Records shown start

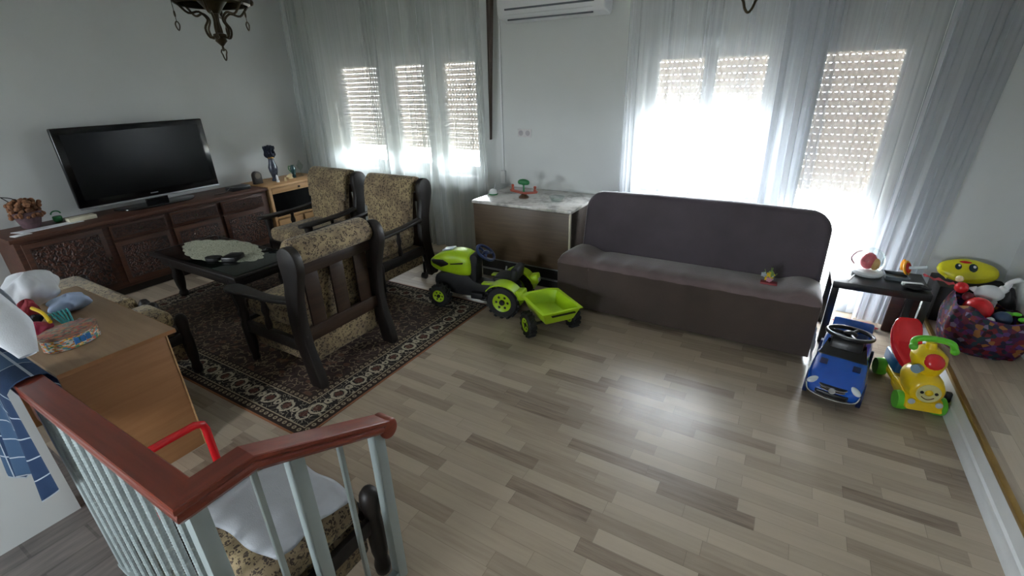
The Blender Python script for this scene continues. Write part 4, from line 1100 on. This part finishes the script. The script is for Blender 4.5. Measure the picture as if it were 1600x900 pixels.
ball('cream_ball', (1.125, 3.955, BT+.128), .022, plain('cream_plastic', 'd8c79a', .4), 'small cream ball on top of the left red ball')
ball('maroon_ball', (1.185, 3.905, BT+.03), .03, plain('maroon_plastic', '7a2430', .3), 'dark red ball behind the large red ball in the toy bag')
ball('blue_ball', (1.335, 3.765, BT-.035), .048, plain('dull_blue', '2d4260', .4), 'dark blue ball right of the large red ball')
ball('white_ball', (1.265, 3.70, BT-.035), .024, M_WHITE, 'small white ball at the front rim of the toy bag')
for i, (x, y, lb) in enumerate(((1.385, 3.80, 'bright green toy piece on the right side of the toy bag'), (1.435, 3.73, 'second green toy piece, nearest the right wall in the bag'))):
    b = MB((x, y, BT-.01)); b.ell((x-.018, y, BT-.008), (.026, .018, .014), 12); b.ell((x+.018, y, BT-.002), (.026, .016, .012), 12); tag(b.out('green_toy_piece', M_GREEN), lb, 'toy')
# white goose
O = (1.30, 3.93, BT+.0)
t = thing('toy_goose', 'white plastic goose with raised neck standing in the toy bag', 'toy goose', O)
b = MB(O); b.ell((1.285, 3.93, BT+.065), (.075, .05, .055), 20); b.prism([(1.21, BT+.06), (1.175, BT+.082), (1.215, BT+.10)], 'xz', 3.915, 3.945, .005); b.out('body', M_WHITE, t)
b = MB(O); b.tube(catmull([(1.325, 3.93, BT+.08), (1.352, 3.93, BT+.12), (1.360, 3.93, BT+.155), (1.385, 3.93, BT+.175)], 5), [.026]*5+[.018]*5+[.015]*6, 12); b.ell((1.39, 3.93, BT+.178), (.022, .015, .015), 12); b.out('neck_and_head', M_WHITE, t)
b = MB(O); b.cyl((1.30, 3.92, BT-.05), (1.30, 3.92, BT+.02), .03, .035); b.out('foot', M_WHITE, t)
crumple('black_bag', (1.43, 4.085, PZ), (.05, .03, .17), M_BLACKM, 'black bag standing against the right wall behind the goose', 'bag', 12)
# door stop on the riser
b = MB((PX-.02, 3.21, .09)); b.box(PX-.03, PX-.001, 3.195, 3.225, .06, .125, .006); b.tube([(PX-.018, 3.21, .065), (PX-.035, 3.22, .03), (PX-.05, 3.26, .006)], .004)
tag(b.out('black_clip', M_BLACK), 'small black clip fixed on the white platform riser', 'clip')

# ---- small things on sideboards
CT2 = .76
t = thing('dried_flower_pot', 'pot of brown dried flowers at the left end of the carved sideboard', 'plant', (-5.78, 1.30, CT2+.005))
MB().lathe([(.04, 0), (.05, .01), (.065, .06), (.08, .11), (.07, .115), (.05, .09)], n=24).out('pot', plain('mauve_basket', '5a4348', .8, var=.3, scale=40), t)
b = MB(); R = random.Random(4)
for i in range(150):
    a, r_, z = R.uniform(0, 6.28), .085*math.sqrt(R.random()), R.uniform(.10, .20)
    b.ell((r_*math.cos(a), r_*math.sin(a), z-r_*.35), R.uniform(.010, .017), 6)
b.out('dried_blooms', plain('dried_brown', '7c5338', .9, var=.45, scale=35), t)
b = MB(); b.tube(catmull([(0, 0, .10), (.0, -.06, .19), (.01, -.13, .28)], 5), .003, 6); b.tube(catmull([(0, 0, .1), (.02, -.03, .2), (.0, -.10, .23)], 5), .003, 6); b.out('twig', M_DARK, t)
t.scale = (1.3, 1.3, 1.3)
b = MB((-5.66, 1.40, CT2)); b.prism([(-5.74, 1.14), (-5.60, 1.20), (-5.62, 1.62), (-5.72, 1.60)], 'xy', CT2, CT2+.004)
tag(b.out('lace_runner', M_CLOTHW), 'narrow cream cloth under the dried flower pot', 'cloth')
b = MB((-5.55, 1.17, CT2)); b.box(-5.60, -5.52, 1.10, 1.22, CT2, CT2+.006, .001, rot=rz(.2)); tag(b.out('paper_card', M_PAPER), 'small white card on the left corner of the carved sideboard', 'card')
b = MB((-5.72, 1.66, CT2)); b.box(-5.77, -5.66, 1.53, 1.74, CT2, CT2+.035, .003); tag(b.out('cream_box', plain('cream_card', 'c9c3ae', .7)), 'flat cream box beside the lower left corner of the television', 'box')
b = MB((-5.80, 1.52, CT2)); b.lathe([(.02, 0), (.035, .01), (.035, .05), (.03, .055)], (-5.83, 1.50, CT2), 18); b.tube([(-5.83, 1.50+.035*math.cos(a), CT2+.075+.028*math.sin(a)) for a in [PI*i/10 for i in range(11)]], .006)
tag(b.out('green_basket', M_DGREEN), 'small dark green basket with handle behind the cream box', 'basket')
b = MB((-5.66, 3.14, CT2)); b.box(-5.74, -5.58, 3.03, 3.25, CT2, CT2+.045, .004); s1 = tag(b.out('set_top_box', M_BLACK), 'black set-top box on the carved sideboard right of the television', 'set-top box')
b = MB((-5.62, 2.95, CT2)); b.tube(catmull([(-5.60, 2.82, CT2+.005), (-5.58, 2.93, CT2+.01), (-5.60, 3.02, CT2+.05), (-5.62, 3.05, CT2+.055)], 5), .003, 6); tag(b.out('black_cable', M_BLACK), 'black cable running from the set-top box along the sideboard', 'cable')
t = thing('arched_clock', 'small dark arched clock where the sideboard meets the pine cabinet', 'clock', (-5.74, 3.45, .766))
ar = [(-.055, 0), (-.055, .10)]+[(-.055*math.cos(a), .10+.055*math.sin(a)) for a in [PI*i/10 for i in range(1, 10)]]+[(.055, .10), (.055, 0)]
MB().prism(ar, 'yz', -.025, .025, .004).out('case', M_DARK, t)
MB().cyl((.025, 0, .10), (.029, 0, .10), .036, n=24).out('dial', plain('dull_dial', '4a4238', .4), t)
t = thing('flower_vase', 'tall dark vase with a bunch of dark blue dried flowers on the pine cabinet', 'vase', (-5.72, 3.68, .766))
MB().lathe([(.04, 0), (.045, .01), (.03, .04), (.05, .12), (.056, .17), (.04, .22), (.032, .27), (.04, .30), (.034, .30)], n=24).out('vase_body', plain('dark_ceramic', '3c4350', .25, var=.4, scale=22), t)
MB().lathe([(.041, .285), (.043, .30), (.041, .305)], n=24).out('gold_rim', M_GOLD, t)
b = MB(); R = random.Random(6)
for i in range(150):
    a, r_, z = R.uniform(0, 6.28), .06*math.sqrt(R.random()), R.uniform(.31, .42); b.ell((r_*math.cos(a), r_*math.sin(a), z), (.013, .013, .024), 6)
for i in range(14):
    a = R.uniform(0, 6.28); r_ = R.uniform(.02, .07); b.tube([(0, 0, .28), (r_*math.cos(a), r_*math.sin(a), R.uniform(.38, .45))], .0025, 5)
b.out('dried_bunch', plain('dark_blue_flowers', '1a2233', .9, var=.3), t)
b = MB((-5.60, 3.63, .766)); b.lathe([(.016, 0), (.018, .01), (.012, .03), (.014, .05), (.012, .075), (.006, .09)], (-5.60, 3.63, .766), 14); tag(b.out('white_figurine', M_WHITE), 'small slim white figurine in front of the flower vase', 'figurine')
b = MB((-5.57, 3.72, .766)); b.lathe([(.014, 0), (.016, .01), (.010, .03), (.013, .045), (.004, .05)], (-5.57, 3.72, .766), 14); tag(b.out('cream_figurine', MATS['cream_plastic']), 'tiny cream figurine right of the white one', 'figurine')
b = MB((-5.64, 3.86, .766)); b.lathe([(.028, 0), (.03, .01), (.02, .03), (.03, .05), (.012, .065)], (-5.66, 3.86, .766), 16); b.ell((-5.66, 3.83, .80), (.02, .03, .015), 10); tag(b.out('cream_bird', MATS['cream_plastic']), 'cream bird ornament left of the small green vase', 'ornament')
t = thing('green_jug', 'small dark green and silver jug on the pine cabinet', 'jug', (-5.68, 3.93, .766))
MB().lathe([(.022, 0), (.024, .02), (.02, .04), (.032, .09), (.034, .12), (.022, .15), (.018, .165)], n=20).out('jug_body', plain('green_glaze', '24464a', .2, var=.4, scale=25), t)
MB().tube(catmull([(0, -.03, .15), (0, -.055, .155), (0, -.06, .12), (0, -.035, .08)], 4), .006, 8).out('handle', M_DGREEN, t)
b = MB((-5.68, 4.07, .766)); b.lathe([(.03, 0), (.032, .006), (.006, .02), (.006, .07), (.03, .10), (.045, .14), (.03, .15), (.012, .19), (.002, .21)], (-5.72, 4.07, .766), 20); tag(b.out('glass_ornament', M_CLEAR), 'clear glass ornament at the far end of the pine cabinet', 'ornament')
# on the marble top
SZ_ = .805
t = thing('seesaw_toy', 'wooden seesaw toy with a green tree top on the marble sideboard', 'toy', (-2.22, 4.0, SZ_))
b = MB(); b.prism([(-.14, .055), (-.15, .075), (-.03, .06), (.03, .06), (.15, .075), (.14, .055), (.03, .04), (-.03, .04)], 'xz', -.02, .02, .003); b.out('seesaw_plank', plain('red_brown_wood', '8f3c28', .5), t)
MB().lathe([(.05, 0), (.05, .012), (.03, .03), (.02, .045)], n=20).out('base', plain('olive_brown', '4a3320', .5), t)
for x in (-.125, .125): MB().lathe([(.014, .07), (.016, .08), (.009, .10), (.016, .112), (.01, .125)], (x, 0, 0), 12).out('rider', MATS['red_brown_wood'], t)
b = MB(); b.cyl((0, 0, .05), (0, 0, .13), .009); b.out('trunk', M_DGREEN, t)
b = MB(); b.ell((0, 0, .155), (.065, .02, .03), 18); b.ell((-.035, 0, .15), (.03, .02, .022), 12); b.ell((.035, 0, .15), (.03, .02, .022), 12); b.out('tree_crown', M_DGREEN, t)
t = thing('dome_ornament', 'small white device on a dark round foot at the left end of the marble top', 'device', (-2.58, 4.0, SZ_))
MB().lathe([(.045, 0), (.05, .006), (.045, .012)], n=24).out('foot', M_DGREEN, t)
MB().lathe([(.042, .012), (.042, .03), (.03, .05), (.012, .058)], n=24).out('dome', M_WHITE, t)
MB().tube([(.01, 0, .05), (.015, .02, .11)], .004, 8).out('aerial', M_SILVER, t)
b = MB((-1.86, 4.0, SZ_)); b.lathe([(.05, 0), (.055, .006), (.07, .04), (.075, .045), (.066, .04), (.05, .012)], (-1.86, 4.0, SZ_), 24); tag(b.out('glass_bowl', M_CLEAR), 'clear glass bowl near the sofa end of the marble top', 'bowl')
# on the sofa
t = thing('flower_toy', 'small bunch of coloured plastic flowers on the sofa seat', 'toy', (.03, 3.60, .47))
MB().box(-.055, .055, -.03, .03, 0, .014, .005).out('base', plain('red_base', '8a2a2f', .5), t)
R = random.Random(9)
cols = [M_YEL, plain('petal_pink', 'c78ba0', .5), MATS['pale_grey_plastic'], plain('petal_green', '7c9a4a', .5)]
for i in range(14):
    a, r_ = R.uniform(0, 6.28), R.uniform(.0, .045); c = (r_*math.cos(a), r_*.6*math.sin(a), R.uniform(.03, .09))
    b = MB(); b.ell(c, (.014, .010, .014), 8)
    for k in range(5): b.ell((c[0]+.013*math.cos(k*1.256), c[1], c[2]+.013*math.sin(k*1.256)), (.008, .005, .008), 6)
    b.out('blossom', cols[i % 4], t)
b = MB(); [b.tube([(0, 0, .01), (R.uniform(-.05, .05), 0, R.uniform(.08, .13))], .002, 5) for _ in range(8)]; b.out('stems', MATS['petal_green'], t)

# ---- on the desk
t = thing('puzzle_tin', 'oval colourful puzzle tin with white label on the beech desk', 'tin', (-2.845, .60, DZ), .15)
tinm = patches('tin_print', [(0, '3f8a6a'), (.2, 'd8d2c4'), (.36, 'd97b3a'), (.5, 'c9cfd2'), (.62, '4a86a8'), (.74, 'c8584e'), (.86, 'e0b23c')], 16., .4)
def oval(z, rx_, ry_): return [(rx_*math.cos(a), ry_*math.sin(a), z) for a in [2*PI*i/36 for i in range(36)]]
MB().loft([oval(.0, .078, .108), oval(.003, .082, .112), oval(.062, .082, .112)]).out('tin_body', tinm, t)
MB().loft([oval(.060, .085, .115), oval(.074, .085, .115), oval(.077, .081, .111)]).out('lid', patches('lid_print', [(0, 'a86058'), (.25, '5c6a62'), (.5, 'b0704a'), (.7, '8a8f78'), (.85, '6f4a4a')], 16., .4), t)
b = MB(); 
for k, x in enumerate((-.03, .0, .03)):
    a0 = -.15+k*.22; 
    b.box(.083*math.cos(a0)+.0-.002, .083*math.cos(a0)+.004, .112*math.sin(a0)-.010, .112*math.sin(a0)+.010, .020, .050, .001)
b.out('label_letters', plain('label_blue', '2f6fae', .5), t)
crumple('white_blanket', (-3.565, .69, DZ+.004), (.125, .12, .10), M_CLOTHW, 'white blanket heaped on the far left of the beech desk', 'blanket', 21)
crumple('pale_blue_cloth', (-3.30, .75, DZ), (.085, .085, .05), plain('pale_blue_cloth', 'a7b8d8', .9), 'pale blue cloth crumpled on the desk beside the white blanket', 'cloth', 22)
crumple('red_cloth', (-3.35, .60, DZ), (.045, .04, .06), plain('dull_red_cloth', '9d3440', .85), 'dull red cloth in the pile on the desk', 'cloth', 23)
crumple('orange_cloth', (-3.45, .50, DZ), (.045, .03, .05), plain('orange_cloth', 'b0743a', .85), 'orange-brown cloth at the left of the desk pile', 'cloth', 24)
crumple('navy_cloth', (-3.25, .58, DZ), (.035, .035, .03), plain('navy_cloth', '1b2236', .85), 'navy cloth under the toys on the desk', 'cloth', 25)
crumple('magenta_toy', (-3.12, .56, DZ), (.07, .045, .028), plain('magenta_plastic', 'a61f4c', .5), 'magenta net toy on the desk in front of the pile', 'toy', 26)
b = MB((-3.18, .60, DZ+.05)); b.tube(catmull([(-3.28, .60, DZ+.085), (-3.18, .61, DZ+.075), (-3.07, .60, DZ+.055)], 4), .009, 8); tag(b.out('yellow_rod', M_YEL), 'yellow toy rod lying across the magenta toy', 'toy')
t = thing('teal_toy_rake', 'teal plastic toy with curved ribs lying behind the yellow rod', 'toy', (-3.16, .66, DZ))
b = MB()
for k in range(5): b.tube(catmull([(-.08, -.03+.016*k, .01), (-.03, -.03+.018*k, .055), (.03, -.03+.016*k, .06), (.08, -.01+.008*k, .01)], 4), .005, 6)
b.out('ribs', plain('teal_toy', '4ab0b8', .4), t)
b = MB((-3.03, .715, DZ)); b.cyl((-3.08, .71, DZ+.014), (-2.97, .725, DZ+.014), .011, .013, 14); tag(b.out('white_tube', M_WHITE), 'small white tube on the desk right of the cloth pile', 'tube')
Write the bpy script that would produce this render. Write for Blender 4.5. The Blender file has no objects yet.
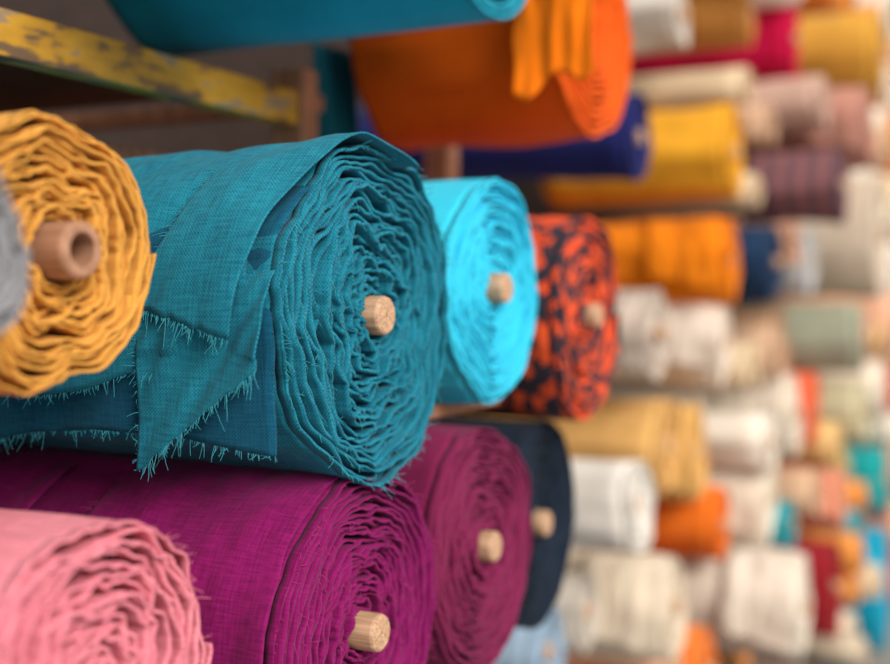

Records shown end

* _Written instruction_:
Pull out every line in the material above where "Blender" occurs.

* _Solution for this exercise_:
The Blender Python script for this scene continues. Write part 4, from line 1100 on. This part finishes the script. The script is for Blender 4.5. Measure the picture as if it were 1600x900 pixels.
Write the bpy script that would produce this render. Write for Blender 4.5. The Blender file has no objects yet.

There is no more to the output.